India’s Inflation Woes

Do rising prices and an increasing interest in firms investing overseas suggest the shine is coming off India?

Last weekend, we hosted two close friends—an Indian couple who live in San Francisco but who are in Delhi for their annual month-long holiday. Both of them are extremely successful professionals—the husband worked for Sun Microsystems for years before moving to one of those niche high-potential technology start-ups that define Silicon Valley, while his wife is a qualified accountant who deals with auditing for major companies.

The two of them take home a combined monthly paycheque that’s impressive in any country. So I was surprised to hear them complain that since they’ve been back in Delhi they’ve found shopping here surprisingly difficult, because it’s just so expensive these days.

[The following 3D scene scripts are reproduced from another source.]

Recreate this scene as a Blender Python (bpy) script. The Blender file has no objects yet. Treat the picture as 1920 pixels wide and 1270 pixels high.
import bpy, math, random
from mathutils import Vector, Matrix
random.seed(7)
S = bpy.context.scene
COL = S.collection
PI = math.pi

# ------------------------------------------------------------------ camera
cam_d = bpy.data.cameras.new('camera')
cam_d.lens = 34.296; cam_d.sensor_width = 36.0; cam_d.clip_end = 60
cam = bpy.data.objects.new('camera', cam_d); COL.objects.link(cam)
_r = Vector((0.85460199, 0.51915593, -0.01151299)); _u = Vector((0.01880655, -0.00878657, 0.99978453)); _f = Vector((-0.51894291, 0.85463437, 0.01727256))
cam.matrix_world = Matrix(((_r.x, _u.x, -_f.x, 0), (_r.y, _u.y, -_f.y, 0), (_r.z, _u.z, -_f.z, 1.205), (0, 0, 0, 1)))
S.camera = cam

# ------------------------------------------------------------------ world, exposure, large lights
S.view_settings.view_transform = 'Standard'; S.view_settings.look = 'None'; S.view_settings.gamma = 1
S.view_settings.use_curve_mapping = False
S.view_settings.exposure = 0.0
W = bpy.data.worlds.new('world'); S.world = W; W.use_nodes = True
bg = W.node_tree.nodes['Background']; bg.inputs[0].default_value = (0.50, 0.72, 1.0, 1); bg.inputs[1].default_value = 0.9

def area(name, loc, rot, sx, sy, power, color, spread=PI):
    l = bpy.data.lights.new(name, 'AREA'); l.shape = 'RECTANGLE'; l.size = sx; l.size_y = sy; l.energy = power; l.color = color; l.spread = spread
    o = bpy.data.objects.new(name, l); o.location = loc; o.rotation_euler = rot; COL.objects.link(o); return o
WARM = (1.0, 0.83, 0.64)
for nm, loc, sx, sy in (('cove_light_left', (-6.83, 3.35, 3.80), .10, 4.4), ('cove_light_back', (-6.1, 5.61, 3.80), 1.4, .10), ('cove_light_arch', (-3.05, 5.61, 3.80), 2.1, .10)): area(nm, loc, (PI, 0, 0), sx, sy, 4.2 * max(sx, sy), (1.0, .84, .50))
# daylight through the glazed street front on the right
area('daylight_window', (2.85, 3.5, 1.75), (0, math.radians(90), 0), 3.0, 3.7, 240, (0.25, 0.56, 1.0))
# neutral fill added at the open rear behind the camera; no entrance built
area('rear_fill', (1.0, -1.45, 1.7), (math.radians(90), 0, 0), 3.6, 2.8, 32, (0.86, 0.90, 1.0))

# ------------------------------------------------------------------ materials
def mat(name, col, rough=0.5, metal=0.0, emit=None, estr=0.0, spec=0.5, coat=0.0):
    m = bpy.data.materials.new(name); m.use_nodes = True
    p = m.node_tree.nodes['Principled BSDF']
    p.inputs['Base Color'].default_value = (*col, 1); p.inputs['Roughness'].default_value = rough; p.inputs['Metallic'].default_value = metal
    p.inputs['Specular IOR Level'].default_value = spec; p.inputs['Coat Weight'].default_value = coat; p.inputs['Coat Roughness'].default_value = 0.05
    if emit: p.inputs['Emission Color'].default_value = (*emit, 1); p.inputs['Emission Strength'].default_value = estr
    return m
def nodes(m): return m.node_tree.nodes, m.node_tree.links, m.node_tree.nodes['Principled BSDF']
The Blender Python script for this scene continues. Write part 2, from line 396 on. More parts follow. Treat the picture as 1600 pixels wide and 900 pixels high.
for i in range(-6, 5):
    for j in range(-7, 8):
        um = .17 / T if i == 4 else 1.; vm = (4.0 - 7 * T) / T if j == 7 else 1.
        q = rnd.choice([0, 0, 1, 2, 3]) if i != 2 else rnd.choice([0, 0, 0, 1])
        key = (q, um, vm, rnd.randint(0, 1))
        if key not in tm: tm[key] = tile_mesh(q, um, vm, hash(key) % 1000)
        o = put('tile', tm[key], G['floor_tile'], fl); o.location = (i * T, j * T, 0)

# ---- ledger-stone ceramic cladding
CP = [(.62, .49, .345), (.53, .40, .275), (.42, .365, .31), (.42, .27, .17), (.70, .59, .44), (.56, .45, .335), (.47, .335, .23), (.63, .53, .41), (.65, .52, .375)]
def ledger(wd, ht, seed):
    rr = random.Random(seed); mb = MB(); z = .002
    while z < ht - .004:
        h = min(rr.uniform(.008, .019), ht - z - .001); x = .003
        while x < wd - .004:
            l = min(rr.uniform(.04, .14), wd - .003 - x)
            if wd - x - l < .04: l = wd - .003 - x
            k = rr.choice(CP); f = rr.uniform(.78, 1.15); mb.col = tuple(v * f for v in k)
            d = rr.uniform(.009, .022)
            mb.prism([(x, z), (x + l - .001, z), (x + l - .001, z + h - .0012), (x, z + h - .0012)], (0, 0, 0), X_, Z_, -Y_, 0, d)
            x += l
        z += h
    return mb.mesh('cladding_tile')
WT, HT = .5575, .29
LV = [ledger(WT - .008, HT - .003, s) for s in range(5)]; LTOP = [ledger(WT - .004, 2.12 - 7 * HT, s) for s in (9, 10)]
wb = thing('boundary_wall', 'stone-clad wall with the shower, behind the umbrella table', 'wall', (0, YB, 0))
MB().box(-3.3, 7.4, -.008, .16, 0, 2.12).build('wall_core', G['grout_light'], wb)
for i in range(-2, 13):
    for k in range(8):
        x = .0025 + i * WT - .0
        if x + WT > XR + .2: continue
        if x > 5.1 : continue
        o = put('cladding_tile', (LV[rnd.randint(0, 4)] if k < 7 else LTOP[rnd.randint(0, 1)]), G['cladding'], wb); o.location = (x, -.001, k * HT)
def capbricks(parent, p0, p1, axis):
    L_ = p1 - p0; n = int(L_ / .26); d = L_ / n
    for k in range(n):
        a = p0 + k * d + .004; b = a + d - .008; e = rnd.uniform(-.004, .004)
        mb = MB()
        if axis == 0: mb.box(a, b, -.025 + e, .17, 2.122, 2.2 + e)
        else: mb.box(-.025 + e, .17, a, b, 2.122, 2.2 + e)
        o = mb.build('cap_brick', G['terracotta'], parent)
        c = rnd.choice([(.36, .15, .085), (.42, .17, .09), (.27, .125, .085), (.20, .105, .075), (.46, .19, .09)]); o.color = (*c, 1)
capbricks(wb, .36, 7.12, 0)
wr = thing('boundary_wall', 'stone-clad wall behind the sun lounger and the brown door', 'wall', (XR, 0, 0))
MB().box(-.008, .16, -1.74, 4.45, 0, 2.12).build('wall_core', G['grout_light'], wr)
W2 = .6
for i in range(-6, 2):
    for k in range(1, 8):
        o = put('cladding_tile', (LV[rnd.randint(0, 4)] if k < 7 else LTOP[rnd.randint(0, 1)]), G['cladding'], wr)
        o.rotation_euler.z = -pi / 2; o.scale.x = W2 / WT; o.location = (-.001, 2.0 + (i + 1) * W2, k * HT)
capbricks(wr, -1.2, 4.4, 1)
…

They said they’d been hoping to pick up some furnishings, carpets and other items for their new home. But despite the stuff being ‘lovely’, they said time and again that they’d been shocked by the price tags.

It's something many of us in urban India have had to get used to. Sometimes it feels like we’re paying more for comparable items than people are paying in London and New York. Inflation seems to be a never ending problem here—it climbed to more than 8 percent in December—and there’s now some disquiet in Indian business circles as concern grows that things just don't look as good as they did just 12 months ago.

Times of India columnist Swapan Dasgupta summed it up well in an interesting piece at the end of last month when he talked about how Indian firms are increasingly casting their eyes overseas for opportunities.